The Red Hat Enterprise Linux operating system must audit all uses of the lchown syscall.

STIG ID: RHEL-07-030390  |  SRG: SRG-OS-000064-GPOS-00033 |  Severity: medium |  CCI: CCI-000172,CCI-000126 |  Vulnerability Id: V-204519 | 

Vulnerability Discussion

Without generating audit records that are specific to the security and mission needs of the organization, it would be difficult to establish, correlate, and investigate the events relating to an incident or identify those responsible for one.

Audit records can be generated from various components within the information system (e.g., module or policy filter).

When a user logs on, the auid is set to the uid of the account that is being authenticated. Daemons are not user sessions and have the loginuid set to -1. The auid representation is an unsigned 32-bit integer, which equals 4294967295. The audit system interprets -1, 4294967295, and "unset" in the same way.

Satisfies: SRG-OS-000064-GPOS-00033, SRG-OS-000392-GPOS-00172, SRG-OS-000458-GPOS-00203, SRG-OS-000474-GPOS-00219

Check

Verify the operating system generates audit records when successful/unsuccessful attempts to use the "lchown" syscall occur.

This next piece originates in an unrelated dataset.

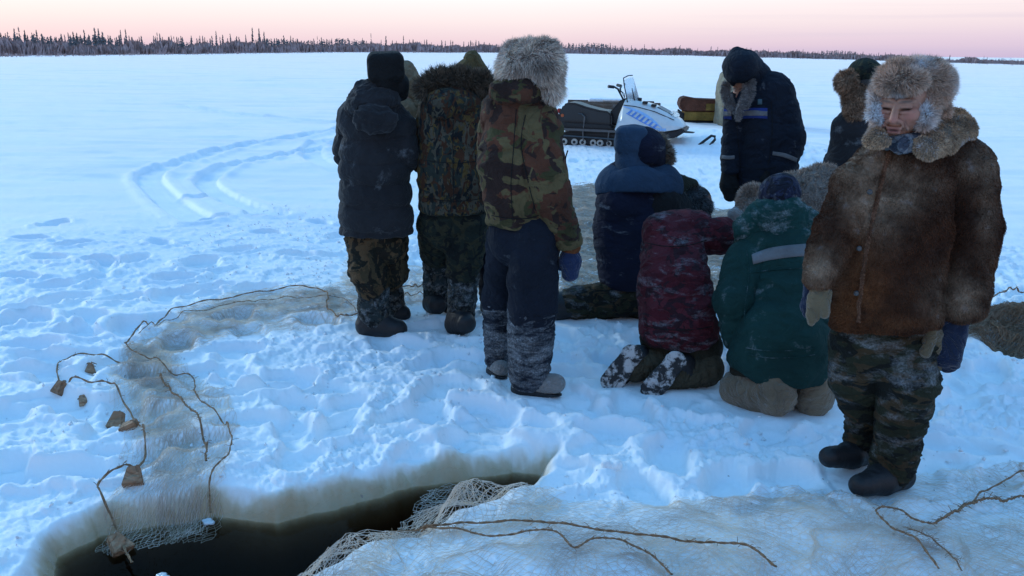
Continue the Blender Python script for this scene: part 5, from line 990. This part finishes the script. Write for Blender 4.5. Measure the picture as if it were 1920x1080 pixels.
# --- the net lying in front along the bottom
c1 = G(1200, 1010)
n2 = empty('fishing_net', (c1[0], c1[1], 0), 'wide pale fishing net spread along the bottom edge beside the dark water', 'fishing net')
def lump(P):
    a = G(868, 950); b = G(640, 1040); c = G(735, 985)
    return .115*np.exp(-((P[:, 0]-a[0])/.16)**2-((P[:, 1]-a[1])/.11)**2)+.07*np.exp(-((P[:, 0]-b[0])/.13)**2-((P[:, 1]-b[1])/.12)**2)+.05*np.exp(-((P[:, 0]-c[0])/.07)**2-((P[:, 1]-c[1])/.06)**2)
netmesh('netting', [
    dict(poly_px=[(770,1000),(765,920),(800,880),(860,868),(930,890),(980,920),(1060,960),(1000,1010),(860,1030)], cell=.040, layers=2, ang=.5, asp=.75, warp=.05, wf=4, fold=0.011, seed=11, r=0.00095, hf=lump, edge=.02, loose=.02),
    dict(poly_px=[(700,1000),(760,930),(830,930),(900,960),(860,1040),(740,1050)], cell=.048, layers=2, ang=.9, asp=.7, warp=.06, wf=5, fold=0.018, seed=12, r=0.00095, hf=lump, edge=.02, loose=.02),
    dict(poly_px=[(530,1110),(560,1060),(590,1015),(620,990),(660,1000),(720,990),(760,1010),(740,1060),(700,1110),(620,1130)], cell=.046, layers=3, ang=.7, asp=.7, warp=.07, wf=5, fold=0.018, seed=13, r=0.00087, hf=lump, edge=.02, loose=.025),
    dict(poly_px=[(600,1130),(640,1060),(720,1010),(860,1000),(1050,985),(1200,1010),(1420,1060),(1460,1110),(1200,1180),(700,1180)], cell=.046, layers=2, ang=.15, asp=.65, warp=.10, fold=0.009, seed=14, r=0.00080, edge=.05),
    dict(poly_px=[(860,1000),(1000,930),(1180,960),(1330,950),(1480,925),(1620,925),(1720,895),(1850,900),(1960,880),(2050,1200),(1200,1200)], cell=.048, layers=2, ang=-.2, asp=.6, warp=.13, wf=1.8, fold=0.007, seed=15, r=0.00069, edge=.08),
    dict(poly_px=[(1180,1000),(1300,960),(1420,940),(1560,945),(1680,980),(1800,1000),(1980,960),(2050,1200),(1250,1200)], cell=.048, layers=2, ang=.35, asp=.6, warp=.13, wf=1.8, fold=0.007, seed=16, r=0.00069, edge=.08),
], M_net, n2)
for k, (pts, r) in enumerate([([(690,1012),(780,1006),(860,1008),(960,1008),(1050,1018),(1130,1032),(1230,1040),(1310,1052),(1390,1056),(1450,1092)], .0052), ([(790,1000),(860,1022),(920,1040),(990,1032),(1040,1036),(1075,1064),(1110,1048),(1160,1050),(1210,1068),(1260,1100)], .0045),
      ([(1935,903),(1880,918),(1830,950),(1800,975),(1750,1008),(1712,1006),(1685,990),(1650,982),(1638,990),(1665,1018),(1710,1040),(1760,1092)], .0045), ([(1935,948),(1880,952),(1820,962),(1790,980),(1750,1008)], .006), ([(1700,1022),(1740,1040),(1770,1060),(1800,1095)], .003)]):
    rope(pts, r, n2, seed=k+30, hairs=60)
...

Check the file system rules in "/etc/audit/audit.rules" with the following commands:

# grep -iw lchown /etc/audit/audit.rules

-a always,exit -F arch=b32 -S lchown -F auid>=1000 -F auid!=unset -k perm_mod

-a always,exit -F arch=b64 -S lchown -F auid>=1000 -F auid!=unset -k perm_mod

If both the "b32" and "b64" audit rules are not defined for the "lchown" syscall, this is a finding.

Fix

Add or update the following rules in "/etc/audit/rules.d/audit.rules":

-a always,exit -F arch=b32 -S lchown -F auid>=1000 -F auid!=unset -k perm_mod

-a always,exit -F arch=b64 -S lchown -F auid>=1000 -F auid!=unset -k perm_mod

The audit daemon must be restarted for the changes to take effect.